Starting with the first line of the data below, copy each line up to and including the one containing "chalkboard price tag". Pictures stay out.

Data section —
____
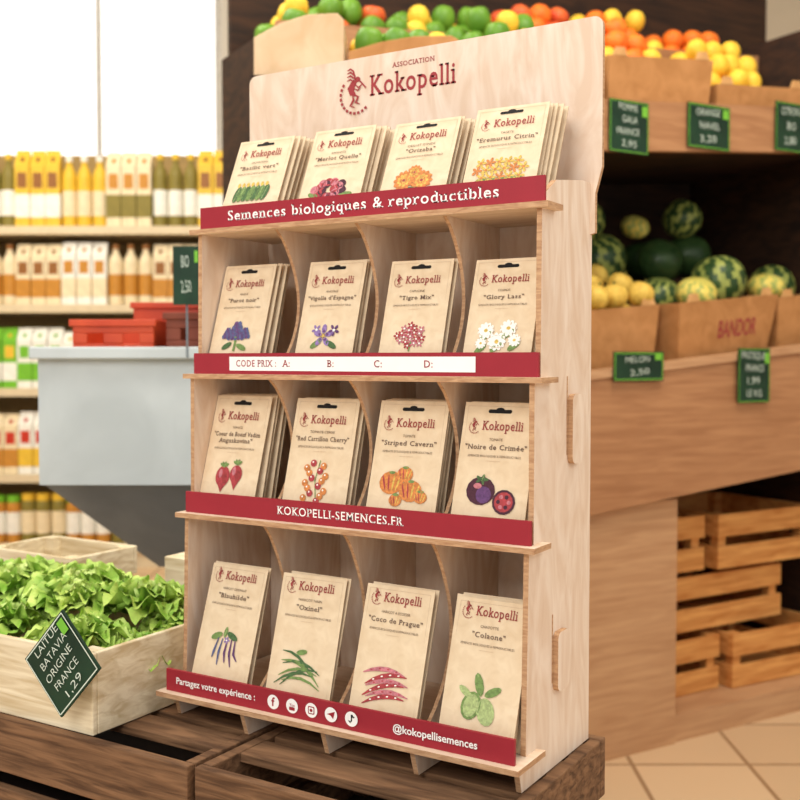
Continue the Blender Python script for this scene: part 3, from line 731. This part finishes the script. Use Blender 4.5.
for (s, t, h, w, hh, lines) in ((.17, .052, .585, .135, .135, ["POMME", "GALA", "FRANCE", "2,95"]), (.46, .052, .590, .16, .12, ["ORANGE", "NAVEL", "3,20"]), (.79, .052, .595, .13, .14, ["CITRON", "BIO", "2,80"]),
                              (.575, -.014, -.10, .125, .150, ["PASTEQUE", "FRANCE", "1,99", "LE KG"]), (.15, -.014, -.035, .17, .075, ["MELON", "2,50"])):
    tag(SL(s, t, h), SA, w, hh, lines, label="green chalkboard price tag hung on the wooden stall", border=2)

# rack behind the display stand, seen above its top edge
rk = put("produce_rack", None, W(-.305, 2.18, -1.05), RZ, label="dark wooden produce rack standing behind the seed display", cat="rack")
def rbox(name, m, *a):
    mb = MB(); mb.box(*a); return put(name, mb.mesh(name, [m]), parent=rk)
rbox("top_board", STALLD, 0, .44, 0, .38, 1.60, 1.625); rbox("side_board", STALLD, 0, .025, 0, .38, 0, 1.599); rbox("side_board", STALLD, .415, .44, 0, .38, 0, 1.599); rbox("back_board", STALLD, 0, .44, .381, .40, 0, 1.66)
def loose_box(u0, u1, v0, v1, h0, hh, label, m):
    mb = MB(); L = u1-u0; D = v1-v0
    pr = [(0, 0), (L, 0), (L, hh*.9), (L*.93, hh), (L*.6, hh*.98), (L*.3, hh*.85), (0, hh*.62)]
    mb.prism(pr, 0, .006, 'y', 0); mb.prism(pr, D-.006, D, 'y', 0); mb.box(0, .006, .006, D-.006, 0, hh*.6); mb.box(L-.006, L, .006, D-.006, 0, hh*.85); mb.box(.006, L-.006, .006, D-.006, 0, .006)
    return put("cardboard_box", mb.mesh("cardboard_box", [m]), W(u0, v0, h0), RZ, label=label, cat="box", bevel=.002)
loose_box(-.300, -.115, 2.2, 2.5, .576, .130, "pale tan produce box with curved rim on the rack", TANB)
loose_box(-.105, .12, 2.2, 2.5, .576, .085, "pale tan produce box with curved rim on the rack", CARD)
for i in range(12):
    me, nm, ct, lb = LIB["pppllpapolpp"[i]]
    fruit(me, W(-.07+.05*(i % 4), 2.24+.08*(i//4), .62+.012*(i//4)), nm, lb+" in the tan box", ct, "produce in the tan box", (.2, .3, i), .9)

GOLD = mat("golden_wood", (226, 184, 90), .35, rgb2=(190, 140, 60), scale=3, stretch=(1, 1, .2))
mb = MB(); mb.lathe([(.08, 0), (.08, .05), (.058, .08), (.058, 3.5), (.08, 3.55), (.08, 3.949)], 28)
put("column", mb.mesh("column", [GOLD], smooth=True), W(-.595, 4.2, -1.05), label="round golden wood column by the shelving", cat="column")

# ------------------------------------------------------------ ROOM
def tile_mat():
    m, nt, b = nodes_of("floor_tiles")
    tc = nt.nodes.new("ShaderNodeTexCoord"); br = nt.nodes.new("ShaderNodeTexBrick")
    br.offset = 0; br.inputs["Scale"].default_value = 1; br.inputs["Brick Width"].default_value = .3; br.inputs["Row Height"].default_value = .3; br.inputs["Mortar Size"].default_value = .006
    br.inputs["Color1"].default_value = srgb(226, 194, 154); br.inputs["Color2"].default_value = srgb(214, 180, 140); br.inputs["Mortar"].default_value = srgb(160, 124, 90)
    nt.links.new(tc.outputs["Object"], br.inputs["Vector"]); nt.links.new(br.outputs["Color"], b.inputs["Base Color"]); b.inputs["Roughness"].default_value = .35
    return m
WALL = mat("wall_paint", (232, 222, 204), .8, var=.02, scale=3)
CEIL = mat("ceiling_paint", (244, 240, 232), .8, var=.01, scale=3)
def room(name, m, x0, x1, y0, y1, z0, z1):
    mb = MB(); mb.box(x0, x1, y0, y1, z0, z1); put(name, mb.mesh(name, [m]), W(0, 0, -1.05), RZ, kind="structure")
room("floor", tile_mat(), -4, 4, -1.5, 8, -.05, 0)
room("wall_back", WALL, -4, 4, 8.0, 8.1, 0, 3.95)
room("wall_left", WALL, -4.1, -4.0, 2.0, 8, 0, 3.95)
room("wall_right", WALL, 4.0, 4.1, 2.0, 8, 0, 3.95)
room("ceiling", CEIL, -4, 4, 1.8, 8, 3.951, 4.0)
WIN = mat("bright_window_glass", (250, 252, 255), .3, var=.0, emit=1.2)
room("window_1", WIN, -3.6, -1.35, 7.96, 7.999, 1.9, 3.93)
FR = mat("window_frame_paint", (240, 238, 232), .5)
for i in range(2): room("trim_%d" % (i+1), FR, -2.25+i*.88, -2.21+i*.88, 7.93, 7.959, 1.9, 3.93)

# ------------------------------------------------------------ LIGHTS
def area(loc, target, size, e, colr=(1, 1, 1)):
    l = bpy.data.lights.new("area", 'AREA'); l.size = size; l.energy = e; l.color = colr
    o = bpy.data.objects.new("area_light", l); col.objects.link(o); o.location = loc
    o.rotation_euler = (Vector(target)-Vector(loc)).to_track_quat('-Z', 'Y').to_euler(); return o
area(W(-.9, -.6, 1.2), (-.2, .1, .28), 1.2, 33, (1, .98, .96))
area(W(1.5, .2, 1.0), (-.1, .15, .35), 1.0, 9, (1, .97, .94))
area(W(.8, 1.6, 2.4), tuple(W(.9, 2.8, 0)), 1.3, 50, (1, .91, .78))
area(W(-1.6, 3.2, 2.5), tuple(W(-1.6, 5.0, -.3)), 2.2, 105, (1, .95, .82))
area(W(-.8, 1.2, 1.9), tuple(W(-.7, 1.9, -.5)), .8, 12, (1, .98, .94))
wd = bpy.data.worlds.new("w"); sc.world = wd; wd.use_nodes = True
bg = wd.node_tree.nodes["Background"]; bg.inputs[0].default_value = (1, .98, .955, 1); bg.inputs[1].default_value = .70

# ------------------------------------------------------------ CAMERA
cd = bpy.data.cameras.new("cam"); cd.lens = 47.7; cd.sensor_width = 36; cd.clip_start = .02
co = bpy.data.objects.new("camera", cd); col.objects.link(co); co.location = CAM
co.rotation_euler = (pi/2-math.radians(2.27), 0, YAW)
cd.dof.use_dof = True; cd.dof.focus_distance = 1.18; cd.dof.aperture_fstop = 6.3
sc.camera = co
sc.view_settings.view_transform = 'Standard'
____
Exercise response —
Continue the Blender Python script for this scene: part 3, from line 731. This part finishes the script. Use Blender 4.5.
for (s, t, h, w, hh, lines) in ((.17, .052, .585, .135, .135, ["POMME", "GALA", "FRANCE", "2,95"]), (.46, .052, .590, .16, .12, ["ORANGE", "NAVEL", "3,20"]), (.79, .052, .595, .13, .14, ["CITRON", "BIO", "2,80"]),
                              (.575, -.014, -.10, .125, .150, ["PASTEQUE", "FRANCE", "1,99", "LE KG"]), (.15, -.014, -.035, .17, .075, ["MELON", "2,50"])):
    tag(SL(s, t, h), SA, w, hh, lines, label="green chalkboard price tag hung on the wooden stall", border=2)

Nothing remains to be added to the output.